A era do rádio (Woody Allen, 1987)

Não é nem de longe um dos melhores filmes do Woody. Pra quem gosta daquela época, anos 30 e 40 e a música que se produzia, os bastidores do rádio e a paranóia americana nos anos pré-segunda guerra, vai ser um deleite. Além da cena inicial ser com uma canção da nossa Carmem Miranda. As obsessão de Woody por Rodgers e Hart, e Cole Porter não podia passar incólume, bem como os pequenos desastres do amor, representado pela tia que nunca acha namorado.

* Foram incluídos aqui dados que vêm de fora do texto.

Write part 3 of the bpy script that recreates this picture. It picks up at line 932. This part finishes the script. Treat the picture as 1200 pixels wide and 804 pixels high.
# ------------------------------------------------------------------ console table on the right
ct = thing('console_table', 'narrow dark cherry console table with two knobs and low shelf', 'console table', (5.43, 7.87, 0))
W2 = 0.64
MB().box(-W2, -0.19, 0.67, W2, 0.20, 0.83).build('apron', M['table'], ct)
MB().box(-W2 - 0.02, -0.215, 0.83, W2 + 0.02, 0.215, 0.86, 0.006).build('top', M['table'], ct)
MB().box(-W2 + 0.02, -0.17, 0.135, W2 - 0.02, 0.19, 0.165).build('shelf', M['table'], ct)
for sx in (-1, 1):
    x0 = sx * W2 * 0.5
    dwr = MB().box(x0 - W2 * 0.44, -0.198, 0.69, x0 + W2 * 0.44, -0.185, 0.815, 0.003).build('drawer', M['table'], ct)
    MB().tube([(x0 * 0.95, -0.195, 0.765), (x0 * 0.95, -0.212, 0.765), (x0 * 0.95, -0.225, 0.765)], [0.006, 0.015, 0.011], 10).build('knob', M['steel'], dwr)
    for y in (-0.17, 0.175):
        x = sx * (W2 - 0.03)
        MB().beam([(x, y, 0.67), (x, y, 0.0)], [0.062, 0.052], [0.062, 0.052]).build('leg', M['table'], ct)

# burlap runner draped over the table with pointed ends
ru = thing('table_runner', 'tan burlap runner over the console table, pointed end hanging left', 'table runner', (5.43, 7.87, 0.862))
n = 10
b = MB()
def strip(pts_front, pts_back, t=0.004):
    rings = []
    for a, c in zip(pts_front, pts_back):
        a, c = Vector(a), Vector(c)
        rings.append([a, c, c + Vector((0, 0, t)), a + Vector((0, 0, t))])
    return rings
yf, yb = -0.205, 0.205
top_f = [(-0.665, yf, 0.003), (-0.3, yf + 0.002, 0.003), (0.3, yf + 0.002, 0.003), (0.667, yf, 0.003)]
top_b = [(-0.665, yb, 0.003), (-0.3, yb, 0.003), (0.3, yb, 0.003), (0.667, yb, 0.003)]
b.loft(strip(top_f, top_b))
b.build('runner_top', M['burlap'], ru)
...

Tudo pode dar certo (Woody Allen, 2010)

Ver um filme do Woody Allen para mim é sempre um aprendizado. Vai ver que é porque um pouco da minha personalidade foi moldada a partir dos seus personagens. Gosto da cidade grande mas não sou neurótico. Sou um pseudo-intelectual metido a besta, gosto de cinema e jazz, culpa, em parte do Woody Allen. Meu ateísmo e ceticismo são frutos do meu espírito científico mesmo. Vamos ao filme.  Boris (Larry David) é um físico aposentado e divorciado que passa os seus dias ensinando xadrez para crianças e batendo papo com os amigos. Pessimista, ateu e neurótico seu lema de vida é ‘whatever works’, o ‘tudo pode dar certo do filme’, o que eu traduziria por ‘o que quer que dê certo’, que acredito estar mais próximo do que a expressão inglesa significa no filme. Semântica a parte, o que me deslumbrou no filme foi tanto a atuação de David quanto o roteiro sempre perfeito de Allen (além da Evan Rachel Wood, no papel de Melody, a jovem que casa com Boris, estar graciosa e encantadora). Diálogos afiados, tiradas oportunas e um brilhante jogo de cena. Boris conversa com o espectador em certos momentos do filme, como se de uma terceira pessoa ele passasse repentinamente a primeira, mudando o foco narrativo com naturalidade. Talvez aí esteja a grande jogada do filme. Boris não acredita em Deus e acha que a vida é uma longa espera até a morte, a vida não possui sentido. Daí o seu lema, que no final das contas é um conselho: viva a sua vida da melhor maneira possível e não se preocupe com problemas supérfluos. Esse narrador, em primeira pessoa é uma forma de dizer: ei, vejam, o onisciente da história aqui sou eu. Claro, a ironia é que os melhores momentos da narrativa são frutos do acaso e da sorte. Boris conhece uma jovem com quem se casa, e esse acontecimento leva ele a conhecer uma série de pessoas novas. A vida delas muda por conhecer ele, ele não. Se há uma moral no filme é essa: já que a vida é sem sentido mesmo, e estamos de mãos atadas frente ao acaso, não há porque se preocupar com destino. O amor, no final das contas, é também fruto do acaso para Boris, o que também não deixa de ser verdade em relação ao que acontece com os outros personagens e como o próprio. É por pura sorte e coincidência que as pessoas se encontram e se apaixonam, não há outra forma de explicar isso para um racionalista que não acredita em destino.